Norris enjoys sharing a history with the bearded men whose faded images are framed in gold in the hall’s antechamber. “We strive to do good,” he says. “We give away a ton of money every year, and we’re not looking for accolades. We’re a brotherhood of men who want to be around other men who are doing good.”

THE ODD FELLOWS

Neville Richen walks a visitor through a raftered Bartlett Road clubhouse that he says reminds him of an upside-down ship. Outside, a flag—with three chain links representing friendship, love and truth—flutters in the breeze. Like the Masons, the Independent Order of Odd Fellows is a worldwide fraternal organization with Bible-inspired rituals, symbols and lofty-sounding goals such as “elevating the character of mankind.” They, too, boast a storied past on Nantucket with whaling-captain members dating back to 1845. Their “oddness,” says unofficial Odd Fellows historian and local entrepreneur Sean Dew, stemmed from a willingness to help strangers.

The first lodge of the Odd Fellows was formed in the United States the day after Christmas in 1806. The founding members were three boat builders, a singer and a comedian—a group well in keeping with the name Odd Fellows. Meetings were held in taverns where members enjoyed “mirth and merrymaking.” New lodges sprouted up slowly leading up to the Civil War, including the one on Nantucket. After the war, the Odd Fellows’ popularity exploded and, since that time, the organization has amassed hundreds of thousands of members around the world. One of those members is Neville Richen.

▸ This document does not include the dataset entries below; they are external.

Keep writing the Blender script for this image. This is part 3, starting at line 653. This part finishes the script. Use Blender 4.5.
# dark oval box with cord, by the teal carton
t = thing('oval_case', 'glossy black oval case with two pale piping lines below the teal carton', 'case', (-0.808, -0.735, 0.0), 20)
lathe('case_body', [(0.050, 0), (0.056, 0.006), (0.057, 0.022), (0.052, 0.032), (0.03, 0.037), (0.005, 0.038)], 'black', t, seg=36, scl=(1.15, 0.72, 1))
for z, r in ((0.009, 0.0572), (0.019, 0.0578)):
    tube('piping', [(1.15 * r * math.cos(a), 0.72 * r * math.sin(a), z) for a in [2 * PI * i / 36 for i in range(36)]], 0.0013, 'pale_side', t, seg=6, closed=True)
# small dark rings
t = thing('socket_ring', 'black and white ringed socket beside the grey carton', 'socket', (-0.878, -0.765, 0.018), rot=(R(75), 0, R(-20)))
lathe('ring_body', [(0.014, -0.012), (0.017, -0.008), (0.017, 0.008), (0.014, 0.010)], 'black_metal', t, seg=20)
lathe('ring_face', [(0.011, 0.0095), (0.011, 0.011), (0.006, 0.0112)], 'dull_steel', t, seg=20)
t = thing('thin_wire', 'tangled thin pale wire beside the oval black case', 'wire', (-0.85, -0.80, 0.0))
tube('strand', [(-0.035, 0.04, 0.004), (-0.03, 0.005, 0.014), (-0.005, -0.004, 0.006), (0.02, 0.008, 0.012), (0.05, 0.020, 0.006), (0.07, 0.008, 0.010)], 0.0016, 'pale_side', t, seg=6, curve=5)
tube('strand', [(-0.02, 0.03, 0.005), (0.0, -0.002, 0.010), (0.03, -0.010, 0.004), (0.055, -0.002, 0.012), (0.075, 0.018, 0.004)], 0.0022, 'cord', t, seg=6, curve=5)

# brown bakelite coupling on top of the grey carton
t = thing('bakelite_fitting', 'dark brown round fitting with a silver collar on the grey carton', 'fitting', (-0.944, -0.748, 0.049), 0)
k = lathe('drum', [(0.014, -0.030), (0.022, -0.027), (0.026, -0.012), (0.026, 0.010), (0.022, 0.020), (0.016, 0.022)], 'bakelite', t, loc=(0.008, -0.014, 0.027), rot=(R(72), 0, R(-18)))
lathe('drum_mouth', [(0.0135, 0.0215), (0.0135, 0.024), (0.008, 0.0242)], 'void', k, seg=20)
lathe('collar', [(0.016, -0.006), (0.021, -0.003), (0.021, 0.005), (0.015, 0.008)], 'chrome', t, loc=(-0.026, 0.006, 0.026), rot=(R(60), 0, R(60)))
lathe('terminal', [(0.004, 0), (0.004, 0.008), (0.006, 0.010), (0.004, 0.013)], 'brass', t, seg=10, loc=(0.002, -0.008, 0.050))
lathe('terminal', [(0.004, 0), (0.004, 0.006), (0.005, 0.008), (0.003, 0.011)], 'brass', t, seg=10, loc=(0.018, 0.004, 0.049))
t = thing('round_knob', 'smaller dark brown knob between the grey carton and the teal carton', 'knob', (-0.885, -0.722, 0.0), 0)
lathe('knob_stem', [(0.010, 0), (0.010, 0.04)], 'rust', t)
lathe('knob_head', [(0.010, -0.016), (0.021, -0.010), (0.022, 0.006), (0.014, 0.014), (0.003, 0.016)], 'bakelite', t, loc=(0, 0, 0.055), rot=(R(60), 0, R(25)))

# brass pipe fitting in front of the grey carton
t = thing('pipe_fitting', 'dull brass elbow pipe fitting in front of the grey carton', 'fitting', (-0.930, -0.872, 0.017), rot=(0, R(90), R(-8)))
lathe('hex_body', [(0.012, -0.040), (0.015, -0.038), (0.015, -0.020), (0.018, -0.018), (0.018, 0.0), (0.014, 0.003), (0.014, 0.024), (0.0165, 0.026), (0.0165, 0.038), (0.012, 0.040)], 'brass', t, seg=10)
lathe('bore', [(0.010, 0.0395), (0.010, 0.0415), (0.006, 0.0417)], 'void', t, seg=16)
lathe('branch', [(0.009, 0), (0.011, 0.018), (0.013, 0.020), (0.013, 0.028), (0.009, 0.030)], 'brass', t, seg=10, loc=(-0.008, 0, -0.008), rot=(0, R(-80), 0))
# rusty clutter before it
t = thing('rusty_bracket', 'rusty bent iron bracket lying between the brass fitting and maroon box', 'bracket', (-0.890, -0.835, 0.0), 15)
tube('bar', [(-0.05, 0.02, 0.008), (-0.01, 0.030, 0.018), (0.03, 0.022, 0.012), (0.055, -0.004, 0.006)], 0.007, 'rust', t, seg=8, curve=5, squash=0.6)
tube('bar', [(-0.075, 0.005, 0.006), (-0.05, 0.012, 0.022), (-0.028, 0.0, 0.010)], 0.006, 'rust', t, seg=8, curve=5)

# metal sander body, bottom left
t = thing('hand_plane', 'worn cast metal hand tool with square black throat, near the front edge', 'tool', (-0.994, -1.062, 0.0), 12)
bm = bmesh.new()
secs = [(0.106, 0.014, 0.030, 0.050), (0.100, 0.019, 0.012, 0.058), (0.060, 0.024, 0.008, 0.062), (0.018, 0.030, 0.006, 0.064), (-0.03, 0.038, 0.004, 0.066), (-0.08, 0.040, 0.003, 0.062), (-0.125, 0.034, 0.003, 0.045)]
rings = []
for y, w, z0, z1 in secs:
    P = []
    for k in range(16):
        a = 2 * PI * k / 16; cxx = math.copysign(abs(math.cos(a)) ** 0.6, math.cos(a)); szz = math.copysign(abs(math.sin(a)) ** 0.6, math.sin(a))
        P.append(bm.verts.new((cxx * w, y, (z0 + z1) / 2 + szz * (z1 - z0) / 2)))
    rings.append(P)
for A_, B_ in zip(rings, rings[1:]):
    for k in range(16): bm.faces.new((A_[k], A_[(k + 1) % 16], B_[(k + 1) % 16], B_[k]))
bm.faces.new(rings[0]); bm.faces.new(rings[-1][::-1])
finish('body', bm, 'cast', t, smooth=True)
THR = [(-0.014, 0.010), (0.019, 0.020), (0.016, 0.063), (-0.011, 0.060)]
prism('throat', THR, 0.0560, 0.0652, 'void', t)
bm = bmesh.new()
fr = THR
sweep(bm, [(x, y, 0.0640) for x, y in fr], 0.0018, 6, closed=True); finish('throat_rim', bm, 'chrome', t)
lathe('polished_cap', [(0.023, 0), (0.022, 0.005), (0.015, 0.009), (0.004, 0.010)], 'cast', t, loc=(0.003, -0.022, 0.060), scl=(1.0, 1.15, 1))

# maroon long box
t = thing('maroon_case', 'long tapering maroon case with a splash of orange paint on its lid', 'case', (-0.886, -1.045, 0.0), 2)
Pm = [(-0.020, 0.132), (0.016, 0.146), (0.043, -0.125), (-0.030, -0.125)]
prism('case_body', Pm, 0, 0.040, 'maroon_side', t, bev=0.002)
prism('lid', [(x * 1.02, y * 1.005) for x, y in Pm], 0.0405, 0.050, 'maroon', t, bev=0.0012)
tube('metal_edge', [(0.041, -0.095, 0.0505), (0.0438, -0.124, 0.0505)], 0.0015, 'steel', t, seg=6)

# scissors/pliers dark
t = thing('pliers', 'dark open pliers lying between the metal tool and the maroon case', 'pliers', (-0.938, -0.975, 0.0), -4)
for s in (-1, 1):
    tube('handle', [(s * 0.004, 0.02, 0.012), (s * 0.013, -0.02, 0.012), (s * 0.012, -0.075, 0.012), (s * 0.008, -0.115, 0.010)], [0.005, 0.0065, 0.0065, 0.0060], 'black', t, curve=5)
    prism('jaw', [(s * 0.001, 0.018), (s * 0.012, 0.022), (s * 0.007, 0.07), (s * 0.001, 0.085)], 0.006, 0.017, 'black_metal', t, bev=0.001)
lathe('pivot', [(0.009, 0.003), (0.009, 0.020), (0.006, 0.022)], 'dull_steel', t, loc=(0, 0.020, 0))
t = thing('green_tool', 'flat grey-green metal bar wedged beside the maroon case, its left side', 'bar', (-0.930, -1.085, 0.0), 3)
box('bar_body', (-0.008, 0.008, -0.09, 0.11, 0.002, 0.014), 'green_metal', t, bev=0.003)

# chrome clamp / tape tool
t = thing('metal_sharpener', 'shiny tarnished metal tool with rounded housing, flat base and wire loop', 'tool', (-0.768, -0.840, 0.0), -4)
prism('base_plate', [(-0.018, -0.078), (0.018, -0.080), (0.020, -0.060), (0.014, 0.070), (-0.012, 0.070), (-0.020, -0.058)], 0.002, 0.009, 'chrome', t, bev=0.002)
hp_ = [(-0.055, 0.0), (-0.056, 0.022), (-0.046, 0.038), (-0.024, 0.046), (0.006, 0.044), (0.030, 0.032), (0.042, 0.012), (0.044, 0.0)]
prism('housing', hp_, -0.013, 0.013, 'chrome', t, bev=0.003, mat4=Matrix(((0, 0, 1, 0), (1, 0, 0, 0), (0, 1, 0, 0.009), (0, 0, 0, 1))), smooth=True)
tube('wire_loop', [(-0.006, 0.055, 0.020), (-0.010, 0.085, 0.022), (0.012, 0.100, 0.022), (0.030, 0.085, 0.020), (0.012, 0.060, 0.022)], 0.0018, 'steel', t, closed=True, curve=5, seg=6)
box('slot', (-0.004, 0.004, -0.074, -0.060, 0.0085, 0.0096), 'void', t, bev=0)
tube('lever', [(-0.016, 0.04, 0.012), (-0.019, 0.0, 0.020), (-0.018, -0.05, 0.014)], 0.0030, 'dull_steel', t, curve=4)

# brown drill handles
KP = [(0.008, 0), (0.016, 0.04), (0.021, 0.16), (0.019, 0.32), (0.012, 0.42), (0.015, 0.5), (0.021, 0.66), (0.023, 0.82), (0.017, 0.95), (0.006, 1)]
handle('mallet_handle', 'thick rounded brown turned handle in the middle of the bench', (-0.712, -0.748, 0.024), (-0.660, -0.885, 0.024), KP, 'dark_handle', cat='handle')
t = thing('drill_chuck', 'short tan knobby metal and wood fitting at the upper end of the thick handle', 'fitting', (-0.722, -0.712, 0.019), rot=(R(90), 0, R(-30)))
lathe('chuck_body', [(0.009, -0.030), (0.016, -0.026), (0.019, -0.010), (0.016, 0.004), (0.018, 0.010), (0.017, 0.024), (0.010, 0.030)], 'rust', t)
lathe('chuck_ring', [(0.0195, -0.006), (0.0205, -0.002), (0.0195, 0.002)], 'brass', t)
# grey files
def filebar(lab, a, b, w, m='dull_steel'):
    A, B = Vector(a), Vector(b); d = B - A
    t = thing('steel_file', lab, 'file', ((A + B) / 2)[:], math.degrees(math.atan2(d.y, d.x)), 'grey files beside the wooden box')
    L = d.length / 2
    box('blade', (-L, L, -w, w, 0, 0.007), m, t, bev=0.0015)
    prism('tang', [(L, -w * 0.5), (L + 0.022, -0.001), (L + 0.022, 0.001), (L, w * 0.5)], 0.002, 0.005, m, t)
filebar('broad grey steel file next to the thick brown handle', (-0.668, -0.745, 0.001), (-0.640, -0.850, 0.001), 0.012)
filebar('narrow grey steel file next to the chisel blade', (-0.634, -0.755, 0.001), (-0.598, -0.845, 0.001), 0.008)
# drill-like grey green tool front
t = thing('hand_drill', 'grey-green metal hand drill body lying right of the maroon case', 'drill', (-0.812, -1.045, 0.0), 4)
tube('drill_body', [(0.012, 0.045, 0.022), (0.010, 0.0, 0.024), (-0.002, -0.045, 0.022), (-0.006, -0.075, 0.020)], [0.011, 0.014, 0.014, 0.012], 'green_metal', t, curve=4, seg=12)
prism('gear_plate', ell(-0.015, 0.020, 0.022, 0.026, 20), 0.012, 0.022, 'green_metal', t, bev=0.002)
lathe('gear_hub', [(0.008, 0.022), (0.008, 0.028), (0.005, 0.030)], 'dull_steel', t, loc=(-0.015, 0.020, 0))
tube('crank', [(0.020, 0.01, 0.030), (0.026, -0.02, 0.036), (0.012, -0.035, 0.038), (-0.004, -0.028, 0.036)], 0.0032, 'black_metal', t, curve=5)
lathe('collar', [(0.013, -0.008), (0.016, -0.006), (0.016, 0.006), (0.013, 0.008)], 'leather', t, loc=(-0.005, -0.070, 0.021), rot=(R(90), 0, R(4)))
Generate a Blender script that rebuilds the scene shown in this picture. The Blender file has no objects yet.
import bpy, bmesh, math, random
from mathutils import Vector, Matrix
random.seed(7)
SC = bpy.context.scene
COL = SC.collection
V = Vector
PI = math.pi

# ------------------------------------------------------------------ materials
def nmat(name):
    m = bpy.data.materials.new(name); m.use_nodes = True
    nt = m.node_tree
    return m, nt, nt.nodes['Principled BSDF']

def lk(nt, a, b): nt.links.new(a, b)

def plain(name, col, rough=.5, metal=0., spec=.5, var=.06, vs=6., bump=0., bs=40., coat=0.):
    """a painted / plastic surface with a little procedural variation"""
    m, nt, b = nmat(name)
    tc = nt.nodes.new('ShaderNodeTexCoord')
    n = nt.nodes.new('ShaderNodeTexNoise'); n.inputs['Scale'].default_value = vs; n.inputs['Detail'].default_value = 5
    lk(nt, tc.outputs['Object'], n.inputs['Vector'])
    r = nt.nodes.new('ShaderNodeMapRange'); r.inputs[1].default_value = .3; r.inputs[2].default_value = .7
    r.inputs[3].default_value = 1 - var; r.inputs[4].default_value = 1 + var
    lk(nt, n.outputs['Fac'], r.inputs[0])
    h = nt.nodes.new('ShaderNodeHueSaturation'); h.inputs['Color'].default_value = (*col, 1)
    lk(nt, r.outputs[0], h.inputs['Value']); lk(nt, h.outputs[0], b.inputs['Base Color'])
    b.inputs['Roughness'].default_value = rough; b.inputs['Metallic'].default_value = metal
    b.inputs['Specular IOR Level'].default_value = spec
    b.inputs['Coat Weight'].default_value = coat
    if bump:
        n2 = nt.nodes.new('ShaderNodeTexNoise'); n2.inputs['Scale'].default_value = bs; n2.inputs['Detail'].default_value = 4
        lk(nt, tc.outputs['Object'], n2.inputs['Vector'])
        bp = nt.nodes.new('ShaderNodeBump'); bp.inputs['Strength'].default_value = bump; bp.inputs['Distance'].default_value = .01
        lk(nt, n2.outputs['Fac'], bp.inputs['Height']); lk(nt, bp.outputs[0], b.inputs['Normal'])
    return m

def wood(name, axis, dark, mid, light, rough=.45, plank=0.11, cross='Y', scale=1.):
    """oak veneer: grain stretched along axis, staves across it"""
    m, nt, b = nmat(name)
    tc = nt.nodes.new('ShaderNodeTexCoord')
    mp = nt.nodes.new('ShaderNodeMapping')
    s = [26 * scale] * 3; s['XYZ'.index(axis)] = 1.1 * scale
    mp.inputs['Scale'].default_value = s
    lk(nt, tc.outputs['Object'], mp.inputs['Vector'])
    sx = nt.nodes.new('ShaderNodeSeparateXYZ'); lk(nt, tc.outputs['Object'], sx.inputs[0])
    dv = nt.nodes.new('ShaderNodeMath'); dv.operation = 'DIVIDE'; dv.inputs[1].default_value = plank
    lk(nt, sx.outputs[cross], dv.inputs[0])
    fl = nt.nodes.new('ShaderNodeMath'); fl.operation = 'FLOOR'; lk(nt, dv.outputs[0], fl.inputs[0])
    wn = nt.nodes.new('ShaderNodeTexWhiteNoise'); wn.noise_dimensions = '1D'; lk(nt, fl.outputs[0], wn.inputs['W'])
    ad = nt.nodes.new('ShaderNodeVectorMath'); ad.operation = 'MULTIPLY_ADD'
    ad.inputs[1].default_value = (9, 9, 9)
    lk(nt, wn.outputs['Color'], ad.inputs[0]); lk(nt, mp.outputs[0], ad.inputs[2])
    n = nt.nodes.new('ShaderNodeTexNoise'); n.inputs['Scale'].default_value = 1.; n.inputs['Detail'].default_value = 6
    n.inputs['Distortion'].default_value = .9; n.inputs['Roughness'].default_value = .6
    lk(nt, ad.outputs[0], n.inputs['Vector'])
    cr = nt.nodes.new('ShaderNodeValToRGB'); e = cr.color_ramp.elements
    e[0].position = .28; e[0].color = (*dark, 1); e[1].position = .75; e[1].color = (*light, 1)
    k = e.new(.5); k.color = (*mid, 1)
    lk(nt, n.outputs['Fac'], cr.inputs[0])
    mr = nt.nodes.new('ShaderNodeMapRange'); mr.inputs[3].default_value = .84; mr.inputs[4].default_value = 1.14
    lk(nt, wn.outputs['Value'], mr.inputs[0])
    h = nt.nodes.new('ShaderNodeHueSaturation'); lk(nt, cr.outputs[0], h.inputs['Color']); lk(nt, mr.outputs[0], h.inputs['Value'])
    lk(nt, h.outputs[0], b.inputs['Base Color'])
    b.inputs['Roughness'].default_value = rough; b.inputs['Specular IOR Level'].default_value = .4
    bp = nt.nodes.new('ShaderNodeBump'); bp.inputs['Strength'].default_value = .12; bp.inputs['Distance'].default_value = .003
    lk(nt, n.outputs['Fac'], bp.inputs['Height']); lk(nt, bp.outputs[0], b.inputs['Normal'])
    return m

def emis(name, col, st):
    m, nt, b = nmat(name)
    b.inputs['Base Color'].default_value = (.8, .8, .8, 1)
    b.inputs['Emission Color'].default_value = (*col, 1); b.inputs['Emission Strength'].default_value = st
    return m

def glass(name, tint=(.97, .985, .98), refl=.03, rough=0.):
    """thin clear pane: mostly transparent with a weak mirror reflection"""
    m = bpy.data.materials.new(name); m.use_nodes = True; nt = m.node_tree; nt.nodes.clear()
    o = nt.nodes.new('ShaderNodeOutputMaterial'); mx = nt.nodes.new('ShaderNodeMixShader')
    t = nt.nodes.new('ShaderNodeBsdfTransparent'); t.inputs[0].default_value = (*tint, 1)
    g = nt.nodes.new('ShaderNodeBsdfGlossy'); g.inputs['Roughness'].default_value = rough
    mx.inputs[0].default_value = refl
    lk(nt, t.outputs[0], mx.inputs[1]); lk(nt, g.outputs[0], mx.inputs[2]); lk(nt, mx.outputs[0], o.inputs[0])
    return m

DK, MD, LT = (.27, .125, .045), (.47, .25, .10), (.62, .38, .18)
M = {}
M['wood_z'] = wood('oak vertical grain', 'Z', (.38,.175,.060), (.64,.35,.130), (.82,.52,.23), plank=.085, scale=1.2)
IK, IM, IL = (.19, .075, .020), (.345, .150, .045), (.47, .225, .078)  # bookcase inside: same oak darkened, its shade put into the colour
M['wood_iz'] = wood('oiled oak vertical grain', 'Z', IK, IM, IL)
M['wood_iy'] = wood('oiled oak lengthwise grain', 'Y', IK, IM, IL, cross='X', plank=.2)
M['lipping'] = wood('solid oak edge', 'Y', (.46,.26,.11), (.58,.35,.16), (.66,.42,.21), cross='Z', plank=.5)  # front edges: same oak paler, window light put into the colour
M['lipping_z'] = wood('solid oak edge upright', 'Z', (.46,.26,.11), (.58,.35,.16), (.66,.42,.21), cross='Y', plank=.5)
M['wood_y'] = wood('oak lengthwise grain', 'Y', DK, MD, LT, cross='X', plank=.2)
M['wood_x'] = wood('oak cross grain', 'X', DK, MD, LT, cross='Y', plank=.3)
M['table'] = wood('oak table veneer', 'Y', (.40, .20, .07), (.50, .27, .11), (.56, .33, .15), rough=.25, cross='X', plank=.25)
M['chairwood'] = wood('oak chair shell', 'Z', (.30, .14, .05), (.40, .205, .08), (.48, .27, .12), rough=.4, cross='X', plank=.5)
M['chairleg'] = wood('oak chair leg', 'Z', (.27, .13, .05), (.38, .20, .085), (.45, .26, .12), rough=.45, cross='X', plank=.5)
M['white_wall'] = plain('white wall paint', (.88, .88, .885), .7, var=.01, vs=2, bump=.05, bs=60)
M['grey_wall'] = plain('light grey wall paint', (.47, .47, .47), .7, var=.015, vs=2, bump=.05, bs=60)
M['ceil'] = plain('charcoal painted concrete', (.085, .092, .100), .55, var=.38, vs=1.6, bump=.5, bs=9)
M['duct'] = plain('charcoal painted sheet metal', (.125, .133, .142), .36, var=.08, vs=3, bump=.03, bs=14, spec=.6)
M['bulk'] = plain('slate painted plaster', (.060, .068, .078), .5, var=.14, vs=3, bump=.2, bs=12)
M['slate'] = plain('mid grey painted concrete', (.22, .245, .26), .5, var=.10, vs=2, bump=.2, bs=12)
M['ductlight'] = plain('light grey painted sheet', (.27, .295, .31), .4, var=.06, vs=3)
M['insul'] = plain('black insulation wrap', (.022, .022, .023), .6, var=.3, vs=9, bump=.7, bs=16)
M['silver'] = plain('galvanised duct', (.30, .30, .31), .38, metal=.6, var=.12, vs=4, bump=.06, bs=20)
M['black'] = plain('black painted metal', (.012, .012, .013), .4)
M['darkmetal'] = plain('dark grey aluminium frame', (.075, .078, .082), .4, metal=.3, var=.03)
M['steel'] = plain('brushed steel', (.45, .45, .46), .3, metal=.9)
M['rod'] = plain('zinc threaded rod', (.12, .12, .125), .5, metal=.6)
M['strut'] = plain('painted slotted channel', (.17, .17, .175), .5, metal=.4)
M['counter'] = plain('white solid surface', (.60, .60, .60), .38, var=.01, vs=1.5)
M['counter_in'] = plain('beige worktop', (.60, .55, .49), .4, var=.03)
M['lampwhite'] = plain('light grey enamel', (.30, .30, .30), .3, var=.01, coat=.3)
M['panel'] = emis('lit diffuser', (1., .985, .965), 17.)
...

A New York-born actor, Richen came to Nantucket in the 1970s to work with the now-defunct Actors Theatre. He joined the Odd Fellows in 1994 and has served as Grand Master of the local chapter. If no one else steps up, he might serve a second term. Richen, who is seventy-five, says, “There’s some old timers like me and then there’s a whole bunch of young guys.” Like Norris, Richen is wary of giving too much information away. He refers to members by initials to protect those who want to keep their affiliation hush-hush. After all, what’s an inner sanctum, if you can’t keep its secrets?